近年「日本語のよい本」が減ったと感じている。これは日本の化学を弱体化させると思う。これは勉強になる!詳しく書かれている!痒い所に手が届く!歴史がわかる!そんな化学の本の多くは,実は昭和に書かれているものが多い。僕が生まれた頃(昭和60年)の本なんかは,まだwordで書かれていないし,言い回しも独特なんだけど,すごく勉強になるし,わかりやすい本が多い。

そんなよい本がなんで減ってしまったんだろう?良質な日本語の本が減った理由はいくつか考えられるけど,ひとつはそのような本を書くべき大学教員が本を書いているような時間などないということだ。
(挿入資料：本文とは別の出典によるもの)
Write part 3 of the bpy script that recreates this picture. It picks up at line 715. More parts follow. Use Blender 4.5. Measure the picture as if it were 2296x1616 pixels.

これは,自分が大学教員になって強く思う。お金の計算と運営の会議ばっかりだ。しかも運営の会議はほぼ決定事項を聞かされているだけ。

大学教員がもっとゆっくり考えて,調べて,本を書く。そんな時間が必要だと思う。むしろ,このような作業を大学教員がやらなくて誰がやるんだよって思う。

もうひとつ事情がある。日本の人口が減っていることである。せっかく書くならたくさんの人に読まれたいと思うのは自然で,日本語で書くより,英語で書いたほうがたくさんの人に読んでもらえる。

もちろん,日本の学生のために良質な本を書くという気持ちは潜在的にはある。だがそれは時間に余裕がないと生まれない。時間がなく,業績を求められている公務員にはこれが不可能で,本当によくない。

この状況は変えようがないと思う。一方でチャンスもある。引退したお年寄りが頭ははっきりしていることだ。

経験があり,文章も洗練され,日本を良くしようという気持ちがあり,若手・子どもを応援しようという気持ちがあり,何より時間もある。そのような先輩方が書く文章にはものすごい価値がある。先輩方には悪いが,趣味の範囲でもよいのでもうひと頑張りしていただきたい。

それが実現しているのが,触媒学会シニア懇談会だと思う。

このシニア懇談会NEWSがとてもおすすめである。ぜひ読んでいただきたい。美しい日本語,経験といまだに調査を続けることで生まれる気づきがあるはず。

超高齢化社会も,若手の成長を加速させるためには悪くないんじゃない?そんなことも思ってしまう。